The structural considerations in building an efficient icehouse
were outlined in the 1881 book Barn Plans and Outbuildings:
There are some general principles to be observed in the proper construction of any kind of ice house, and all else is of secondary importance. There must be perfect drainage beneath, ample ventilation and perfect dryness above, and sufficient non-conduction material for packing below, above and around the ice, by which its low temperature may be preserved. |
Ice harvested from the rivers and ponds of New England was a highly valuable cash crop in the 19th century. These ice houses shipped to other parts of the US as well as tropical nations. In 1890 3 million tons of ice were cut in Maine alone, requiring 25,000 men and 1,000 horses. |
The recommended packing, or insulation, was sawdust, charcoal
powder, straw, or march hay.
Usually the icehouse was sunk a foot or tow below the ground level
in dry, porous soil and then built up with inner and outer walls
between which the insulation was packed. The recommended roof
had broad, overhanging eaves to shade the walls as much as possible.
Some icehouses were built so that the ice could be stored above
an open storage space. This type required much stronger walls
to support the weight of the ice and were generally made of stone
or brick. Except for a ventilator at the top of the roof, extreme
car had to be taken to make the ice storage space both airtight
and watertight. Any drafts capable of passing through the floor
would melt away the ice in a very short time.
Modern refrigeration methods have made the icehouse obsolete,
and very few remain now.
"Icehouses, once common enough on the better farms of America, have with few exceptions. long ago been made over into extra chicken houses or split up into kindling wood....To put up ice one must have good water - a pond or lake, a river or stream with a sizable pool of deep water. Many of the first farm ponds were built, not to supply water, but to supply ice. The ice harvest usually came toward the end of January or early in February, when the ice was about ten inches thick. The best temperature for cutting was a few degrees below freezing, so the water would freeze quickly on the cakes after they were taken out of the pond. but it seemed that it never was a pleasant twenty-five degrees; frequently it was zero or below.
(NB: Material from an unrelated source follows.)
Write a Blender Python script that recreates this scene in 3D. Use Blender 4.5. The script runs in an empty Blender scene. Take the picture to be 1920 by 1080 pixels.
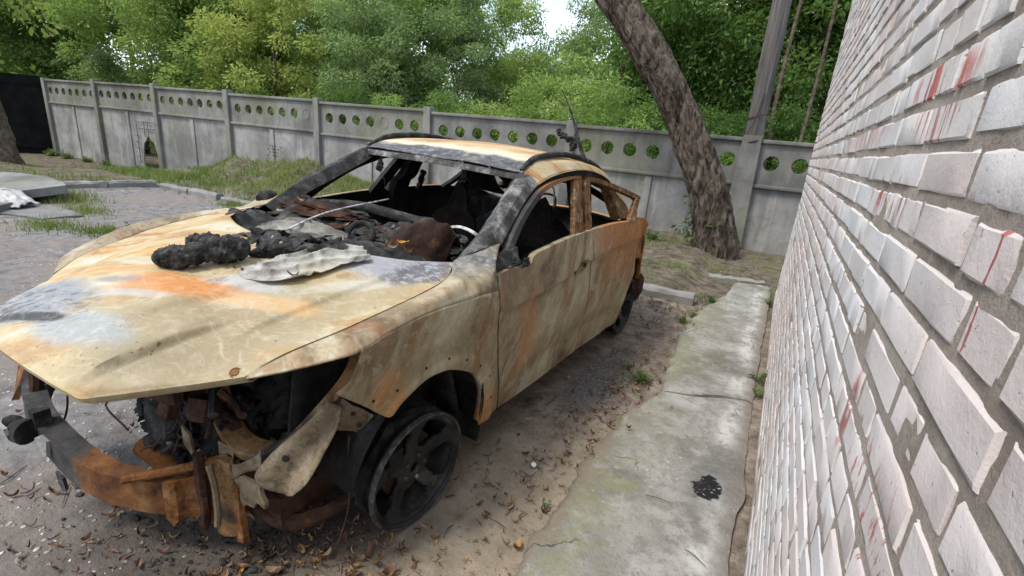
import bpy, bmesh, math, random
import numpy as np
from mathutils import Matrix, Vector, noise as mnoise

random.seed(7)
RNG = np.random.default_rng(7)
sc = bpy.context.scene
COL = sc.collection

# ------------------------------------------------------------------ camera
PITCH, YAW, ROLL, CAM_H, FPX = 17.333, 27.441, 5.2, 1.58, 910.0
_p, _r, _y = map(math.radians, (PITCH, ROLL, YAW))
fw = Vector((-math.sin(_y)*math.cos(_p), math.cos(_y)*math.cos(_p), -math.sin(_p)))
rt = Vector((math.cos(_y), math.sin(_y), 0))
up = rt.cross(fw)
Rv = rt*math.cos(_r) + up*math.sin(_r)
Uv = -rt*math.sin(_r) + up*math.cos(_r)
cam_data = bpy.data.cameras.new('camera')
cam = bpy.data.objects.new('camera', cam_data)
COL.objects.link(cam)
m = Matrix.Identity(4)
for i in range(3):
    m[i][0], m[i][1], m[i][2] = Rv[i], Uv[i], -fw[i]
m[2][3] = CAM_H
cam.matrix_world = m
cam_data.sensor_width = 36.0
cam_data.lens = FPX/1920*36.0
cam_data.clip_start = 0.02
cam_data.clip_end = 2000
sc.camera = cam

# ------------------------------------------------------------------ world, sun, exposure
SUN_EL, SUN_AZ = 58.0, 215.0     # azimuth of the sun in degrees from +Y clockwise
world = bpy.data.worlds.new('World')
sc.world = world
world.use_nodes = True
wn = world.node_tree
wn.nodes.clear()
wo = wn.nodes.new('ShaderNodeOutputWorld')
bg = wn.nodes.new('ShaderNodeBackground')
sky = wn.nodes.new('ShaderNodeTexSky')
sky.sky_type = 'NISHITA'
sky.sun_disc = False
sky.sun_elevation = math.radians(SUN_EL)
sky.sun_rotation = math.radians(SUN_AZ)
sky.air_density = 1.0
sky.dust_density = 2.0
tc = wn.nodes.new('ShaderNodeTexCoord')
mp = wn.nodes.new('ShaderNodeMapping'); mp.inputs['Scale'].default_value = (1, 1, 2.6)
cn = wn.nodes.new('ShaderNodeTexNoise'); cn.inputs['Scale'].default_value = 2.3
cn.inputs['Detail'].default_value = 7; cn.inputs['Roughness'].default_value = 0.55
cr = wn.nodes.new('ShaderNodeValToRGB')
cr.color_ramp.elements[0].position = 0.40; cr.color_ramp.elements[0].color = (0.05, 0.05, 0.05, 1)
cr.color_ramp.elements[1].position = 0.60; cr.color_ramp.elements[1].color = (1, 1, 1, 1)
mx = wn.nodes.new('ShaderNodeMix'); mx.data_type = 'RGBA'
mx.inputs[7].default_value = (6.3, 6.9, 7.7, 1)
L = wn.links
L.new(tc.outputs['Generated'], mp.inputs['Vector']); L.new(mp.outputs['Vector'], cn.inputs['Vector'])
L.new(cn.outputs['Fac'], cr.inputs['Fac']); L.new(cr.outputs['Color'], mx.inputs[0])
L.new(sky.outputs['Color'], mx.inputs[6]); L.new(mx.outputs[2], bg.inputs['Color'])
bg.inputs['Strength'].default_value = 0.11
L.new(bg.outputs['Background'], wo.inputs['Surface'])

sun_data = bpy.data.lights.new('sun', 'SUN')
sun_data.energy = 1.5
sun_data.angle = math.radians(14)
sun_data.color = (1.0, 0.94, 0.85)
sun = bpy.data.objects.new('sun', sun_data)
COL.objects.link(sun)
_a, _e = math.radians(SUN_AZ), math.radians(SUN_EL)
to_sun = Vector((math.sin(_a)*math.cos(_e), math.cos(_a)*math.cos(_e), math.sin(_e)))
sun.rotation_euler = to_sun.to_track_quat('Z', 'Y').to_euler()
sun.location = to_sun*50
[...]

Men did not dare to wait, for too often a zero spell in the Northern states is followed by a thaw which would spoil the ice. After the snow was scraped from the area, the ice was plowed out. The ice plow was a weighted, horse-drawn contrivance with a row of sharp teeth which cut a narrow furrow six or seven inches deep. A marker scratched a line for the next cut. The plow was run one way over an area, then over the other at right angles, plowing out a checkerboard pattern of cakes of a more or less standard size, 22 inches by 12 inches, weighing about a hundred pounds.
Sometimes the cakes were broken apart with a boar, but particular people liked to have the edges smooth, so the last two or three inches were sawed by hand. The ice saw was straight-bladed and four or five feet in length with a handle like a lawn mower. After the cakes were cut, they were poled through the dark water to shore. Here a long plank sloped into the water; the trick was to give the cake of ice enough momentum so that its weight would carry it up where someone with a pair of tongs could snag it..... the ice was hauled to the ice house on two-horse bobsleds. Layer by layer the old weathered ice house was filled.
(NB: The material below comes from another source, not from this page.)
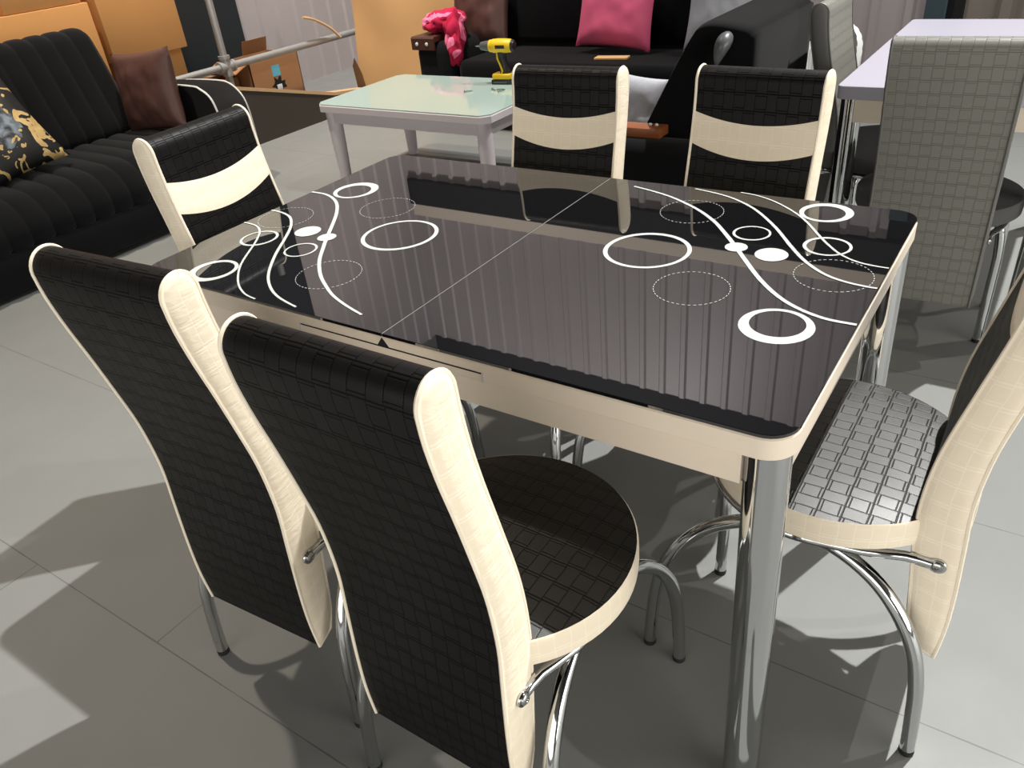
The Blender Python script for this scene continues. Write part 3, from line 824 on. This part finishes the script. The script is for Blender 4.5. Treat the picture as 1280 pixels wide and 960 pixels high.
for xa, xb in ((-2.76, -2.47), (-0.73, -0.44)):
    ao = softbox(MB(), (xa, 2.98, 0.05), (xb, 3.78, 0.545), 0.07).build('armrest', M['velvet'], s2)
    w = MB()
    x0, x1 = xa+0.002, xa+0.185
    pr = [(2.965, 0.50), (2.965, 0.568), (2.975, 0.578), (3.70, 0.578), (3.70, 0.546), (2.9775, 0.546), (2.9775, 0.50)]
    w.prism(pr, x0, x1, 'x'); pd = w.build('arm_pad', M['darkwood'], ao, angle=30); pd['label'] = 'brown arm pad with two white studs'
    for q in (0.045, 0.125):
        MB().lathe([(0.012, 0.0), (0.011, -0.004), (0.005, -0.007)], (x0+q, 2.965, 0.535), 'y', 14).build('stud', M['glassprint'], pd)
for x in (-2.7, -0.5):
    for y in (3.05, 3.7):
        MB().lathe([(0.02, 0.0), (0.028, 0.05)], (x, y, 0), 'z', 12).build('foot', M['rubber'], s2)
c3 = cushion('brown_cushion', 0.44, 0.44, 0.14, M['brown'], (0, 0, 0), (0, 0, 0), 21, 0.014, 'brown satin cushion propped on the plain black sofa beside the pink blanket')
face(c3, (0.05, -1, 0.22), (0, 0.2, 1), (-2.50, 3.40, 0.665))
c4 = cushion('pink_cushion', 0.50, 0.48, 0.16, M['pink'], (0, 0, 0), (0, 0, 0), 33, 0.012, 'pink velvet cushion propped upright on the plain black sofa')
face(c4, (0.0, -1, 0.20), (0.06, 0.2, 1), (-1.50, 3.38, 0.69))
c5 = cushion('grey_cushion', 0.42, 0.42, 0.14, M['greycushion'], (0, 0, 0), (0, 0, 0), 41, 0.01, 'pale grey cushion peeking over the back of the side-on black armchair')
face(c5, (0, -1, 0.25), (0, 0.2, 1), (-0.84, 3.36, 0.67))
pc = MB().box((-0.10, -0.035, 0), (0.10, 0.035, 0.012), 0.002).build('card_packet', M['paper'])
pc.location = (-1.44, 3.19, 0.431); pc.rotation_euler = (0, 0, radians(8)); tag(pc, 'flat orange-brown card packet on the black sofa seat under the pink cushion', 'packet')
# blanket bundled on the arm: two lobed folds and a hanging tail
bl = MB()
def blob(cx, cy, cz, a, b_, c_, seed, n=18):
    def g(u, v):
        th = 2*pi*u; ph = pi*v
        d = Vector((sin(ph)*cos(th), sin(ph)*sin(th), cos(ph)))
        k = 1+0.30*noise.noise(d*2.2+Vector((seed, 0, 0)))+0.10*noise.noise(d*6+Vector((seed, 2, 0)))
        return (cx+a*d.x*k, cy+b_*d.y*k, cz+c_*d.z*k)
    bl.grid(g, n*2, n)
blob(-2.60, 3.16, 0.645, 0.12, 0.13, 0.065, 1.0)
blob(-2.66, 3.12, 0.635, 0.08, 0.10, 0.06, 5.0)
blob(-2.50, 3.10, 0.57, 0.055, 0.085, 0.13, 8.0)
blob(-2.475, 3.05, 0.49, 0.04, 0.055, 0.10, 12.0)
tag(bl.build('blanket', M['blanket'], weld=False, angle=80), 'crumpled pink fleece blanket draped on the black sofa arm', 'blanket')

# ------------------------------------------------------------------ reclined black sofa seen from behind (faces -X)
s3 = tag(empty('velvet_armchair', (0, 0, 0)), 'side-on black velvet armchair with tall back and grey plastic lever behind the far chairs', 'armchair')
bp = [(-0.50, 0.25), (-0.45, 0.38), (-0.385, 0.52), (-0.322, 0.645), (-0.228, 0.82), (-0.178, 0.905), (-0.150, 0.935), (-0.10, 0.942), (-0.02, 0.930), (0.015, 0.915), (0.025, 0.87), (0.01, 0.55), (-0.06, 0.25)]
bo = MB(); Pb = [(p.x, p.y) for p in catmull([Vector((a, b_, 0)) for a, b_ in bp], 4)]
def back_sl(t):  # rounded ends: profile shrinks slightly at both ends
    k = 1-0.035*(1-sqrt(max(0, 1-(1-min(1, t/0.05))**2)))
    return k
ys = [1.285, 1.290, 1.30, 1.32, 1.34, 1.5, 1.7, 1.84, 1.86, 1.895, 1.90]
def bfn(u, v):
    y = ys[int(round(v*10))]; k = back_sl(min(y-1.285, 1.90-y)+1e-6); p = Pb[int(round(u*len(Pb))) % len(Pb)]
    return (-0.25+(p[0]+0.25)*k, y, 0.55+(p[1]-0.55)*k)
bo.grid(bfn, len(Pb), 10)
for v in (0, 1): bo.add([bfn(i/len(Pb), v) for i in range(len(Pb))], [tuple(range(len(Pb)))])
bo.build('backrest', M['velvet2'], s3, angle=60)
MB().box((-0.70, 1.30, 0.04), (-0.10, 1.88, 0.24), 0.02).build('base', M['velvet2'], s3)
softbox(MB(), (-0.74, 1.30, 0.241), (-0.57, 1.88, 0.43), 0.05).build('seat_cushion', M['velvet2'], s3)
for ya, yb_ in ((1.15, 1.282), (1.905, 2.035)):
    ao = softbox(MB(), (-0.66, ya, 0.04), (-0.10, yb_, 0.603), 0.05).build('armrest', M['velvet2'], s3)
    if ya > 1.5: continue
    pd = MB().box((-0.64, ya+0.060, 0.604), (-0.245, yb_-0.002, 0.634), 0.003).build('arm_board', M['wood'], ao)
    pd['label'] = 'varnished wooden board on the armrest'
    for q in (0.0, 0.022):
        MB().lathe([(0.006, 0.0), (0.006, 0.004), (0.003, 0.006)], (-0.300+q, ya+0.108, 0.634), 'z', 12).build('stud', M['glassprint'], pd)
lv = MB()
lv.tube(catmull([(-0.060, 1.29, 0.905), (-0.065, 1.262, 0.890), (-0.072, 1.25, 0.865), (-0.085, 1.258, 0.825)], 4), [0.014, 0.018, 0.021, 0.023, 0.024, 0.024, 0.023, 0.021, 0.019, 0.016, 0.012, 0.008, 0.004], 14)
lvo = lv.build('lever', M['greyplastic'], s3); lvo['label'] = 'grey plastic lever'
for x in (-0.62, -0.16):
    for y in (1.38, 1.82):
        MB().lathe([(0.02, 0.0), (0.028, 0.04)], (x, y, 0), 'z', 12).build('foot', M['rubber'], s3)
c6 = cushion('printed_cushion', 0.32, 0.28, 0.10, M['scenic'], (0, 0, 0), (0, 0, 0), 51, 0.006, 'pale grey cushion with a green printed lower edge inside the side-on black armchair')
face(c6, (-0.20, -0.93, 0.30), (0.12, 0.25, 1), (-0.565, 1.64, 0.565))

# white round-backed chair glimpsed between sofa and grey chair
wc = tag(empty('tub_chair', (0.002, 2.30, 0)), 'white ribbed round-backed chair glimpsed between the black armchair and a grey chair', 'chair')
mb = MB()
def tub(inner):
    def g(u, v):
        a = radians(-20 + 220*u); rr = 0.100 - (0.02 if inner else 0)
        z = 0.12 + 0.64*v*(0.75+0.25*sin(pi*u))
        rr += 0.01*v + 0.003*abs(sin(a*12))
        return (rr*cos(a), rr*sin(a), z)
    return g
mb.grid(tub(False), 80, 8); mb.grid(tub(True), 80, 8)
g0, g1_ = tub(False), tub(True)
mb.grid(lambda u, v: tuple(Vector(g0(u, 1))*(1-v)+Vector(g1_(u, 1))*v), 80, 1)
mb.build('back_shell', M['whitefab'], wc, angle=60)
MB().lathe([(0.085, 0.12), (0.088, 0.16), (0.088, 0.40), (0.08, 0.43)], (0, 0, 0), 'z', 32).build('seat', M['whitefab'], wc)
for a in (45, 135, 225, 315):
    MB().tube([(0.07*cos(radians(a)), 0.07*sin(radians(a)), 0.0), (0.07*cos(radians(a)), 0.07*sin(radians(a)), 0.12)], 0.015, 10).build('leg', M['chrome'], wc)

# ------------------------------------------------------------------ cartons, panel, scaffold rail, cardboard sheet
def carton(name, lo, hi, mat, label, group=None, tape=True):
    o = MB().box(lo, hi, 0.006, seg=2).build(name, mat)
    tag(o, label, 'carton', group)
    if tape:
        ym = (lo[1]+hi[1])/2
        MB().box((hi[0]+0.0002, lo[1]+0.01, (lo[2]+hi[2])/2-0.0015), (hi[0]+0.0012, hi[1]-0.01, (lo[2]+hi[2])/2+0.0015)).build('flap_seam', M['cardin'], o, smooth=False)
    return o
carton('carton', (-4.85, 1.78, 0.0), (-4.13, 2.245, 0.632), M['card'], 'large cardboard carton at the bottom of the stack beside the dark column', 'cartons stacked behind the channelled sofa', False)
carton('carton', (-4.85, 1.73, 0.634), (-4.08, 2.265, 1.45), M['card'], 'large cardboard carton on top of the stack beside the dark column', 'cartons stacked behind the channelled sofa', False)
carton('carton', (-4.85, 0.45, 0.0), (-4.10, 1.66, 0.46), M['card'], 'wide cardboard carton hidden low behind the channelled sofa back', 'cartons stacked behind the channelled sofa', False)
carton('carton', (-4.85, 0.35, 0.462), (-4.09, 1.69, 0.985), M['card'], 'wide cardboard carton directly above the channelled sofa back', 'cartons stacked behind the channelled sofa', False)
carton('carton', (-4.85, 1.20, 0.987), (-4.10, 1.66, 1.42), M['card'], 'cardboard carton on top of the wide carton, cut by the top of the photo', 'cartons stacked behind the channelled sofa', False)
carton('carton', (-4.85, 0.25, 0.987), (-4.16, 1.16, 1.35), M['carddark'], 'darker cardboard carton at the top corner of the photo above the sofa', 'cartons stacked behind the channelled sofa', False)
# small low cartons by the rail post
carton('low_carton', (-4.60, 2.33, 0.0), (-4.22, 2.70, 0.345), M['carddark'], 'brown carton on the floor behind the upright scaffold pole', None, False)
# open carton behind dark panel
oc = tag(empty('open_carton', (-4.27, 2.96, 0)), 'open torn brown carton with a blue label, behind the dark panel', 'carton')
b = MB(); w_, d_, h_ = 0.17, 0.235, 0.43
tk = 0.006
b.box((w_-tk, -d_, 0), (w_, d_, h_)); b.box((-w_, -d_, 0), (-w_+tk, d_, h_)); b.box((-w_, -d_, 0), (w_, -d_+tk, h_)); b.box((-w_, d_-tk, 0), (w_, d_, h_)); b.box((-w_, -d_, 0), (w_, d_, tk))
b.build('body', M['carddark'], oc, smooth=False)
fl = MB()
fl.add([(-w_, 0.0, h_), (-w_, d_, h_), (-w_+0.03, d_, h_+0.10), (-w_+0.03, 0.0, h_+0.10), (-w_+0.006, 0.0, h_), (-w_+0.006, d_, h_), (-w_+0.036, d_, h_+0.10), (-w_+0.036, 0.0, h_+0.10)],
       [(0,1,2,3),(4,7,6,5),(0,3,7,4),(1,5,6,2),(3,2,6,7),(0,4,5,1)])
fl.build('flap', M['carddark'], oc, smooth=False); fl = MB()
fl.add([(w_, -d_, h_), (-w_, -d_, h_), (-w_, -d_-0.13, h_-0.05), (w_, -d_-0.13, h_-0.05), (w_, -d_, h_+0.006), (-w_, -d_, h_+0.006), (-w_, -d_-0.13, h_-0.044), (w_, -d_-0.13, h_-0.044)],
       [(0,1,2,3),(4,7,6,5),(0,3,7,4),(1,5,6,2),(3,2,6,7),(0,4,5,1)])
fl.build('flap', M['carddark'], oc, smooth=False)
lb = MB().box((w_+0.0003, -0.04, 0.30), (w_+0.0013, 0.035, 0.375)).build('label', M['blue'], oc, smooth=False); lb['label'] = 'pale blue label'
hole = MB(); hp = []
for k in range(18):
    a = 2*pi*k/18; rr = 0.055*(1+0.35*sin(k*2.3)); hp.append((-0.0+rr*cos(a), 0.235+rr*1.0*sin(a)))
hole.prism(hp, w_+0.0003, w_+0.001, 'x'); hole.build('torn_hole', M['black'], oc, smooth=False)
MB().box((w_+0.0011, -0.025, 0.19), (w_+0.006, 0.022, 0.24), 0.002).build('wrapping', M['whitefab'], oc)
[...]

A sprinkling of dry sawdust was scattered between each layer of cakes. This made them easier to separate when they were taken out. A two-foot-wide layer of sawdust was tamped lightly between the ice and sides of the building. After the last layer was pushed up the long, oak plank, the whole heap was covered a yard deep with sawdust. Some farmers not only cut ice for their own needs, but for neighbors. The going price was five cents a cake. But the thrifty farmers wanted their own ice-cutting equipment.
It took an average of three hundred cakes to last a family through the summer; at five cents a cake this was fifteen dollars, one-third the price of a good cow....No one knows when a farsighted colonial farmer first conceived the idea of storing ice to use in hot weather. Old records reveal that many icehouses were built in New England after the Revolution."
One of the region's major exports during the nineteenth century was ice. In the days before modern refrigeration, large blocks of ice were cut from local ponds and the Penobscot River and stored in large iceshouse. Packed in sawdust for insulation, the ice could keep throughout the summer months and be shipped as needed to any port from Boston to Brazil.
On the Penobscot, in order to reach the channel where deeply laden craft could navigate, large crib works built of heavy timber and ballasted with rock were place many yards out from the shore and use as loading stages. these platforms, some forty feet square, were connected with the icehouse on shore by long chutes. The ice was shot down theses chutes into the holds of the waiting vessels.
The Kaatz Ice House (from the internet)
The old ice house was built against a pond located on Whitney Avenue, alongside of present day Teller Road. Ice harvesting from the pond began in the 1800's. Large blocks of ice were cut in the winter, lifted by an elevator, and then stacked in the ice house. To help prevent the huge blocks of ice from melting they were covered with sawdust so they could be sold in the warmer months. Before refrigerators were available, people would place their perishables in an ice box. The ice man delivered the blocks of ice to homes with his horse drawn carriage, from which he would usually also sell coal and sometimes rags. A placard was placed in the windows of any homes requiring ice with a number indicating the block size to be delivered. In 1904, Mr. E. Kaatz acquired the ice house on Whitney Avenue as part of a settlement when the partnership in a previous ice business he was involved in broke up. The Kaatz family continued operation of the ice house until 1955. In 1969 the town acquired this property and in May of 1978 the ice house was demolished because town officials felt that the structure had become too unsafe due to its rapidly dilapidating condition. After the ice house was demolished, some people felt that more should have been done to preserve the building since it was the last standing ice house in New England. Today the Trumbull Veterans Organization, comprised of American Legion Post 141 and VFW Post 10059 have a meeting hall located at Kaatz's pond. The veterans run bingo games almost every Tuesday and Wednesday evening and hold a wonderful fishing derby for all the children of the town each spring.